Mr Allotey asked them to embrace government’s initiative in protecting reserves through the creation of Community Resource Management Areas aimed at improving livelihoods sustainably through bee keeping, snail or grass-cutter rearing and mushroom production, among others.

He said lack of awareness, poverty and negligence were root causes of the destruction of forests and wildlife species and called on the media, law enforcement agencies and the judiciary to help protect them towards ‘sustaining people and the planet.’

Mr Bernard Asamoah-Boateng, the Executive Director, Wildlife Division, said his outfit was protecting and managing 21 wildlife protected areas, totaling 5.6 per cent of Ghana’s landed area.

The protected areas include seven national parks, six resource reserves, two wildlife sanctuaries, one strict nature reserve and five coastal wetlands.

He said the economic importance of the protected areas could not be over-emphasised as they contributed to improving the livelihood of communities surrounding them.

Mr Asamoah-Boateng said, however, that constant poaching, felling of trees and mining among others adversely affected wildlife habitats, resulting in drastic decline in the population of wildlife species and inevitably affecting the environment.

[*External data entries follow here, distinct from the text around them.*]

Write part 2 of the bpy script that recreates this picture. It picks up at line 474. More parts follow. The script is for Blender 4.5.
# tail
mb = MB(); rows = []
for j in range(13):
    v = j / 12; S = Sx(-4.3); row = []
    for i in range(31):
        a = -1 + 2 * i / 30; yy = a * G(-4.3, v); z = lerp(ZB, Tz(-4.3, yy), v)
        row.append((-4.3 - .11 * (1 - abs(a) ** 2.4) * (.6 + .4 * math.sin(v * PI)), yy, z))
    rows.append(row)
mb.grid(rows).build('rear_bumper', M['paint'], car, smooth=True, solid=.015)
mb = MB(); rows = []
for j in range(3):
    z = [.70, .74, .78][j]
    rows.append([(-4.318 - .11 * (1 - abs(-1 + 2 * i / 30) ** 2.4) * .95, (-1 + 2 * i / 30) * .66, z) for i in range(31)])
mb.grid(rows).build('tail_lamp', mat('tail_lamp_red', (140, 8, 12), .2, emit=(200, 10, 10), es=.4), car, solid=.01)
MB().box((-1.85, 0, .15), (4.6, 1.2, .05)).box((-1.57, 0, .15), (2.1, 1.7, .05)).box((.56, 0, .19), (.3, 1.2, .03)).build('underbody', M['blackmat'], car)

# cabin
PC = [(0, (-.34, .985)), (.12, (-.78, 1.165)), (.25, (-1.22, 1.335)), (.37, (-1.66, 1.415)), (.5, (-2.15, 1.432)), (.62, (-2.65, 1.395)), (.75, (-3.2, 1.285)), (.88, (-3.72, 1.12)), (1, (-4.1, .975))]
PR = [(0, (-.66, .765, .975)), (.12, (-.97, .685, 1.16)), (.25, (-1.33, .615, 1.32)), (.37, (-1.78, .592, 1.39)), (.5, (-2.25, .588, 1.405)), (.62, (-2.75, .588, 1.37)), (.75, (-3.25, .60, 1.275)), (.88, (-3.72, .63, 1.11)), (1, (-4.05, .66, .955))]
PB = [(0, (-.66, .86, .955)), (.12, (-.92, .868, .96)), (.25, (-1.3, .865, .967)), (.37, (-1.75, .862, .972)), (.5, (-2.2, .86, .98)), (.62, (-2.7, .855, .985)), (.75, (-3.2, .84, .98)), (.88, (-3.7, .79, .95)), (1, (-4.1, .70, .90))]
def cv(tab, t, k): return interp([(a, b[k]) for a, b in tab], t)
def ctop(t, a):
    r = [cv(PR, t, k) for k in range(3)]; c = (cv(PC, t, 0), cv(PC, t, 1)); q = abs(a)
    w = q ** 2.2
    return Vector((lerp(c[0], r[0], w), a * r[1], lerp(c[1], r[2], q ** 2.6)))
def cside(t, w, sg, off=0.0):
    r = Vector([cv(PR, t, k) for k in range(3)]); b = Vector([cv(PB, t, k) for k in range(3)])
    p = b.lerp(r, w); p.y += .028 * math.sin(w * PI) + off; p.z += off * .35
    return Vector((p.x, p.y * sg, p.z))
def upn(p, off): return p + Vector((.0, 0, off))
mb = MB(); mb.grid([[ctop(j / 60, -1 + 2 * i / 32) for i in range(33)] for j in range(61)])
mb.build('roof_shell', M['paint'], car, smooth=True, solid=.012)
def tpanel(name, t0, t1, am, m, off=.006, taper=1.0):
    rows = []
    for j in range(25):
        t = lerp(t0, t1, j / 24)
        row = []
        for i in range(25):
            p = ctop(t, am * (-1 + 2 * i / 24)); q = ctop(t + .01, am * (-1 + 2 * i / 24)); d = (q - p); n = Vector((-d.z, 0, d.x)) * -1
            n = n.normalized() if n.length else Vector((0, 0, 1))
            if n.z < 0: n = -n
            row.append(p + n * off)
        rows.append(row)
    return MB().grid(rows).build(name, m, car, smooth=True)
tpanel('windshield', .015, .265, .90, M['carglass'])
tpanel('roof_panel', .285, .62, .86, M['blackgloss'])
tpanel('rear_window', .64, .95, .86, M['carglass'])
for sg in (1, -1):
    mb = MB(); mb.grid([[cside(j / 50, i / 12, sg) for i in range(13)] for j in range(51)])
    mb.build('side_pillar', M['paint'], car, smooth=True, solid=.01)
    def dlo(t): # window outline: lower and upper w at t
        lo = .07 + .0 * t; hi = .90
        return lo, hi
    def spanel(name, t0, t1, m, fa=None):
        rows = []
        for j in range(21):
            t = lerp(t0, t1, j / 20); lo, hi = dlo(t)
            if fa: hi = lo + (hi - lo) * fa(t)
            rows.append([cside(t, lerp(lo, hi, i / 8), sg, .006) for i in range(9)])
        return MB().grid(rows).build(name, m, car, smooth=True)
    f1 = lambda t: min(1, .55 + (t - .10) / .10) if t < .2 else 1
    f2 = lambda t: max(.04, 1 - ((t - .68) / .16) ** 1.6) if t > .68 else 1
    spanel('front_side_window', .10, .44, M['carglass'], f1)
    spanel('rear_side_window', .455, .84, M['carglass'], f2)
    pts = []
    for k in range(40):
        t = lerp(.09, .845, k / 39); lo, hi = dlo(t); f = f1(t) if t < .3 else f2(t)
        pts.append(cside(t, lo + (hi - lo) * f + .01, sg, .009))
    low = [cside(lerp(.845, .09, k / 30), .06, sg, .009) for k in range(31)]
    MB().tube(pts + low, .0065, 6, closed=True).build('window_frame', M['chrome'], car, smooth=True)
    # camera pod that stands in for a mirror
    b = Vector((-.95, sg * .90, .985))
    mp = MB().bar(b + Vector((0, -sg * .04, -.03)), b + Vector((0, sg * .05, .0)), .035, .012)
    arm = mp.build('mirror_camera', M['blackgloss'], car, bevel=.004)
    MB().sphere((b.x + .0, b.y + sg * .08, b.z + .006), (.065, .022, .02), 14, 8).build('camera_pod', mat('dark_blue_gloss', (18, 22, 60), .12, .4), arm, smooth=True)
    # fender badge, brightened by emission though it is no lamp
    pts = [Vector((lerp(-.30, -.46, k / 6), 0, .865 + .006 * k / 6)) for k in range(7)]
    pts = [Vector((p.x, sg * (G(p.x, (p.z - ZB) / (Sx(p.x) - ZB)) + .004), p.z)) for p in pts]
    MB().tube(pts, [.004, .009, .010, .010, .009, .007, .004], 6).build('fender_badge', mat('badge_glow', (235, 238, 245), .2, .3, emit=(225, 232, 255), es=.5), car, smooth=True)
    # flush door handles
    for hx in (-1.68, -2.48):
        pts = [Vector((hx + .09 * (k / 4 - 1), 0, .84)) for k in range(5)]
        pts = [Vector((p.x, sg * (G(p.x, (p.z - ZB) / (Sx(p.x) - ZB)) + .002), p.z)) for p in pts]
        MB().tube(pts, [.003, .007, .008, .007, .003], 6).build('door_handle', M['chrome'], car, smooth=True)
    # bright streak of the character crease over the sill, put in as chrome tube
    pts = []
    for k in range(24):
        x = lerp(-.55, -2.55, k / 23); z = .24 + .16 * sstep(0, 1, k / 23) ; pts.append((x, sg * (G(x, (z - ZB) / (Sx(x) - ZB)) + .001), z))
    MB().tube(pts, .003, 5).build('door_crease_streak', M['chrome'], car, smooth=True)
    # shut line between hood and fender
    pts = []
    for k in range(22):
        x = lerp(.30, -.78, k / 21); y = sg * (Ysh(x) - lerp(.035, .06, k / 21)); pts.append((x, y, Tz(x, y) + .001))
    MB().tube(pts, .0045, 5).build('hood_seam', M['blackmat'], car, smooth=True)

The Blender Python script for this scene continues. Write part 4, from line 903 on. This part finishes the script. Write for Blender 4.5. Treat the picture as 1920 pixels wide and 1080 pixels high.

“…Not only do these activities negatively affect biodiversity conservation, but they also pose a real and increasing threat to national and global sustenance,” he said.

The Executive Director said it was, therefore, everyone’s responsibility to help maintain and save all forms of life on earth by abstaining from acts that were not compatible with wildlife resources’ maintenance and conservation.

The Day was marked with an exhibition of wildlife species by managers of the protected areas.